E se a matéria é culinária, o Rei do Baião foi de Norte a Sul do País, cantou sobre as famosas pizzas da capital paulista até ao tucupi no tacacá de Belém do Pará. Mas, obviamente, foi nos substanciosos pratos da culinária nordestina que Gonzagão buscou referências. “Baião de dois”, título de uma de suas composições junto a Humberto Teixeira diz: “Vô juntá feijão de corda/ Numa panela de arroz/ Abdom vai já pra sala/ Que hoje têm baião de dois”.
No entanto, um dos ingredientes da receita chegou a causar desconforto no Rei do Baião. Em “Feijão cum Côve”, ele lamenta a falta de outros mantimentos na despensa. “Ai que será?/ Tenho pratando muita côve no quintá/ Ai o que será?/ Feijão com côve que talento pode dá?/ Cadê a banha?/ Pra panela refogá/ Cadê açúcar pro café açucará. Cadê manteiga?/ Leite e pão onde é que tá?/ Cadê o lombo?/ Cadê carne de jabá?”.
ALEGRIA NAS PANELAS
Apesar da lamentação de “Feijão cum Côve”, Gasparini ressalta que nas canções de Gonzaga, a comida aparece sempre de forma alegre, com abordagem festiva. “Salvo raras exceções, ele cantava um Nordeste triste. Ele preferia falar de fartura, o lado bom de ser nordestino, até com muito humor”, destaca o pesquisador. Em “Ovo de codorna”, por exemplo, o artista brinca com a impotência masculina causada pela idade avançada e os supostos efeitos afrodisíacos provocados pelo ingrediente. “Eu quero um ovo de codorna pra comer/ O meu problema ele tem que resolver/ Eu tô madurão/ Passei da flor da idade/ Mas ainda tenho alguma mocidade/ Vou cuidar de mim pra não acontecer/ Vou comprar ovo de codorna pra comer”.

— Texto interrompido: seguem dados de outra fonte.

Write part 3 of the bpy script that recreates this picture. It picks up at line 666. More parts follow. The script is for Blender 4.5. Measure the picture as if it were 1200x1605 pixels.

Chegando ao Agreste pernambucano, “A Feira de Caruaru” soa como um guia do que se come (ou se comia) numa feira nordestina. “Tem massa de mandioca/ Batata assada, tem ovo cru/ Banana, laranja, manga/ Batata, doce, queijo e caju/ Cenoura, jabuticaba/ Guiné, galinha, pato e peru/ Tem bode, carneiro, porco/ Se duvidá... inté cururu”.
Mas, nem de longe, essa composição se aproxima da fartura da surrealista “Linforme Estravagante”, que versa: “Chapéu de arroz doce forrado com tapioca/ As fitas de alfenim e as fivelas de paçoca/ A camisa de nata e os botões de pipoca/ A ceroula de soro e as calça de coalhada, o cinturão de manteiga e o buquê de carne assada/ Sapato de pirão e a zenfilhon de cocada/ As meias de angu presilhas de amendoim, charuto de biscoito e os anelões de bolim/ Os óculos de ovos fritos e as luvas de toucin”. Comia-se muito bem nas músicas de Gonzaga.